Not working on it right now, but may be come back later when this gets actually used in RIOT (right now, it's a dead function so can easily be worked around).

Two updates:

  • I don't know what I did precisely when I produced the error message (probably I was half-way trying to add it); the regular error message will be:

    error: Failed to translate __get_FPSCR: Unimplemented builtin __builtin_arm_get_fpscr
    --> /home/chrysn/git/RIOT/cpu/cortexm_common/include/vendor/cmsis_gcc.h:774:10
    
    thread 'main' panicked at 'Translation failed, see error above', c2rust-transpile/src/translator/mod.rs:499:9
    
  • The llvmint crate handles these by defining an extern function and giving it a linker name like this:

    #[link_name = "llvm.arm.get.fpscr"]
    pub fn get_fpscr() -> i32;
    

The things that make it hard enough to not immediately do it without urgent use case are:

  • The llvmint crate doesn't look like it's actively maintained.
  • The llvmint crate depends on the link_llvm_intrinsics feature (which is perma-unstable and may meet with a similar fate as llvm_asm)
  • The llvmint crate has other requirements making it impractical for my use case (unconditioinal SIMD features, not being no_std) -- but this can probably be remedied in an updated version of it.
  • Going through the link_llvm_intrinsics mechanism may incur a runtime penalty if there is no LTO (usually I'd expect a builtin to generate the assembly in the function, but I didn't check yet if there's any magic happening that makes this a non-issue).
  • There is a lot of functions that might need that, I have no clue as to how to make this work for all of them smoothly.

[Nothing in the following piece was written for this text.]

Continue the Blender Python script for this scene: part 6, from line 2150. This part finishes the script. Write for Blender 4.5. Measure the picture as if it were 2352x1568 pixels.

The changes to C2Rust would be simple (and my builtins-through-llvmint branch shows the changes that'd just need a bit of generalization if the list grows large); getting the implementations usable well (especially in a future-proof way, without using unstable Rust, which LLVM-dependent Rust will be) is not.


My course of action (and recommendation for others hitting this): Revisit where you're running into any of these builtins, check whether you actually need it, and if so, consider whether your C code is even portable. If it is, chances are there is a dispatch based on the compiler, and you could consider adding a "Rust provides me with the intrinsics" backend where they're implemented in stable Rust to the list of backends.